**Objective:** Return all of the entries exactly, with nothing added or left out.

[start of Supplied data]

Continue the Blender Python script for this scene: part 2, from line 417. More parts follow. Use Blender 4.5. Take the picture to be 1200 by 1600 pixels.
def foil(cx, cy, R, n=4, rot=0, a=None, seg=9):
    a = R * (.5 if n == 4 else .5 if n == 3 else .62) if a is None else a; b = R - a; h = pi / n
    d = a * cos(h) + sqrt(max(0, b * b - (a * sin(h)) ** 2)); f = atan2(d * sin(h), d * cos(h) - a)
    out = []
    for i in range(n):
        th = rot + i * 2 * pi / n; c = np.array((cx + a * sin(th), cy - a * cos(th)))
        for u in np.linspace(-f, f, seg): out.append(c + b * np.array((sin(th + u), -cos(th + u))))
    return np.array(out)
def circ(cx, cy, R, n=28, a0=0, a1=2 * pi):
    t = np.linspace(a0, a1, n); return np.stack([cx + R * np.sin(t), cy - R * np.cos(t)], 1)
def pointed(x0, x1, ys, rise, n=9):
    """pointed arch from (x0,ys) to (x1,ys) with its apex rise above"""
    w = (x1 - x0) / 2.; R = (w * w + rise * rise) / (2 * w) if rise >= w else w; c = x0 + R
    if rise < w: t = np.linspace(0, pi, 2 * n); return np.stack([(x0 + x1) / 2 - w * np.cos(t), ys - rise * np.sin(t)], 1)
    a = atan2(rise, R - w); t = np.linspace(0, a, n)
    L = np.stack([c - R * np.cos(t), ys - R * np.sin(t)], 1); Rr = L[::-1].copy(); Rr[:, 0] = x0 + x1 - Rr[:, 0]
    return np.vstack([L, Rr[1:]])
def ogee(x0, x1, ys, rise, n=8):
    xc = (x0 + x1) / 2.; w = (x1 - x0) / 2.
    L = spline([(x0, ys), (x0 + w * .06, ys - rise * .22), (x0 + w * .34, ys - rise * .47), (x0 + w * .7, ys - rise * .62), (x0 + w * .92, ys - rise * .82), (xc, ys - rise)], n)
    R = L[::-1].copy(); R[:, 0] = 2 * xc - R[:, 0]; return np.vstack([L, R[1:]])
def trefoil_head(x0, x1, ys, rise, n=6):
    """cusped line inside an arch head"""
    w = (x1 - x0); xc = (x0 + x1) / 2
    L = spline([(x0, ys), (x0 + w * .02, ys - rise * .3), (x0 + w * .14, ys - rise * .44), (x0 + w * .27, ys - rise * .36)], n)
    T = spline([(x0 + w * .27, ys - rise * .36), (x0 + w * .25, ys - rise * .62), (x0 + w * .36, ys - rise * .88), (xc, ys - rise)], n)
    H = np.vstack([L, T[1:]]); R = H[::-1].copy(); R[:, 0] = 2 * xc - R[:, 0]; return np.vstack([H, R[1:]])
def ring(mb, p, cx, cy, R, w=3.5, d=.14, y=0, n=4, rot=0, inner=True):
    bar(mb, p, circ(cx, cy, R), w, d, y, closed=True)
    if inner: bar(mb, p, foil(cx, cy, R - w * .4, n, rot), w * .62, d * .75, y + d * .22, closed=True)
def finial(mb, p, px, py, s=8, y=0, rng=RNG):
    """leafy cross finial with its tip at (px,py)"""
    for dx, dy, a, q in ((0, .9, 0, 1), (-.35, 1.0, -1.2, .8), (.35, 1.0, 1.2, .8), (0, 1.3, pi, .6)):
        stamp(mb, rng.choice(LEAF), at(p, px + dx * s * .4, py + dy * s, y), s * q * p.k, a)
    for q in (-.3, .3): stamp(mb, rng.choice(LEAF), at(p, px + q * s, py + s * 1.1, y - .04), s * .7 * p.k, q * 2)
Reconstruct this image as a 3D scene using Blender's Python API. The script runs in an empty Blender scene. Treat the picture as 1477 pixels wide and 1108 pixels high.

[end of Supplied data]

**Task output:**
Continue the Blender Python script for this scene: part 2, from line 417. More parts follow. Use Blender 4.5. Take the picture to be 1200 by 1600 pixels.
def foil(cx, cy, R, n=4, rot=0, a=None, seg=9):
    a = R * (.5 if n == 4 else .5 if n == 3 else .62) if a is None else a; b = R - a; h = pi / n
    d = a * cos(h) + sqrt(max(0, b * b - (a * sin(h)) ** 2)); f = atan2(d * sin(h), d * cos(h) - a)
    out = []
    for i in range(n):
        th = rot + i * 2 * pi / n; c = np.array((cx + a * sin(th), cy - a * cos(th)))
        for u in np.linspace(-f, f, seg): out.append(c + b * np.array((sin(th + u), -cos(th + u))))
    return np.array(out)
def circ(cx, cy, R, n=28, a0=0, a1=2 * pi):
    t = np.linspace(a0, a1, n); return np.stack([cx + R * np.sin(t), cy - R * np.cos(t)], 1)
def pointed(x0, x1, ys, rise, n=9):
    """pointed arch from (x0,ys) to (x1,ys) with its apex rise above"""
    w = (x1 - x0) / 2.; R = (w * w + rise * rise) / (2 * w) if rise >= w else w; c = x0 + R
    if rise < w: t = np.linspace(0, pi, 2 * n); return np.stack([(x0 + x1) / 2 - w * np.cos(t), ys - rise * np.sin(t)], 1)
    a = atan2(rise, R - w); t = np.linspace(0, a, n)
    L = np.stack([c - R * np.cos(t), ys - R * np.sin(t)], 1); Rr = L[::-1].copy(); Rr[:, 0] = x0 + x1 - Rr[:, 0]
    return np.vstack([L, Rr[1:]])
def ogee(x0, x1, ys, rise, n=8):
    xc = (x0 + x1) / 2.; w = (x1 - x0) / 2.
    L = spline([(x0, ys), (x0 + w * .06, ys - rise * .22), (x0 + w * .34, ys - rise * .47), (x0 + w * .7, ys - rise * .62), (x0 + w * .92, ys - rise * .82), (xc, ys - rise)], n)
    R = L[::-1].copy(); R[:, 0] = 2 * xc - R[:, 0]; return np.vstack([L, R[1:]])
def trefoil_head(x0, x1, ys, rise, n=6):
    """cusped line inside an arch head"""
    w = (x1 - x0); xc = (x0 + x1) / 2
    L = spline([(x0, ys), (x0 + w * .02, ys - rise * .3), (x0 + w * .14, ys - rise * .44), (x0 + w * .27, ys - rise * .36)], n)
    T = spline([(x0 + w * .27, ys - rise * .36), (x0 + w * .25, ys - rise * .62), (x0 + w * .36, ys - rise * .88), (xc, ys - rise)], n)
    H = np.vstack([L, T[1:]]); R = H[::-1].copy(); R[:, 0] = 2 * xc - R[:, 0]; return np.vstack([H, R[1:]])
def ring(mb, p, cx, cy, R, w=3.5, d=.14, y=0, n=4, rot=0, inner=True):
    bar(mb, p, circ(cx, cy, R), w, d, y, closed=True)
    if inner: bar(mb, p, foil(cx, cy, R - w * .4, n, rot), w * .62, d * .75, y + d * .22, closed=True)
def finial(mb, p, px, py, s=8, y=0, rng=RNG):
    """leafy cross finial with its tip at (px,py)"""
    for dx, dy, a, q in ((0, .9, 0, 1), (-.35, 1.0, -1.2, .8), (.35, 1.0, 1.2, .8), (0, 1.3, pi, .6)):
        stamp(mb, rng.choice(LEAF), at(p, px + dx * s * .4, py + dy * s, y), s * q * p.k, a)
    for q in (-.3, .3): stamp(mb, rng.choice(LEAF), at(p, px + q * s, py + s * 1.1, y - .04), s * .7 * p.k, q * 2)
Reconstruct this image as a 3D scene using Blender's Python API. The script runs in an empty Blender scene. Treat the picture as 1477 pixels wide and 1108 pixels high.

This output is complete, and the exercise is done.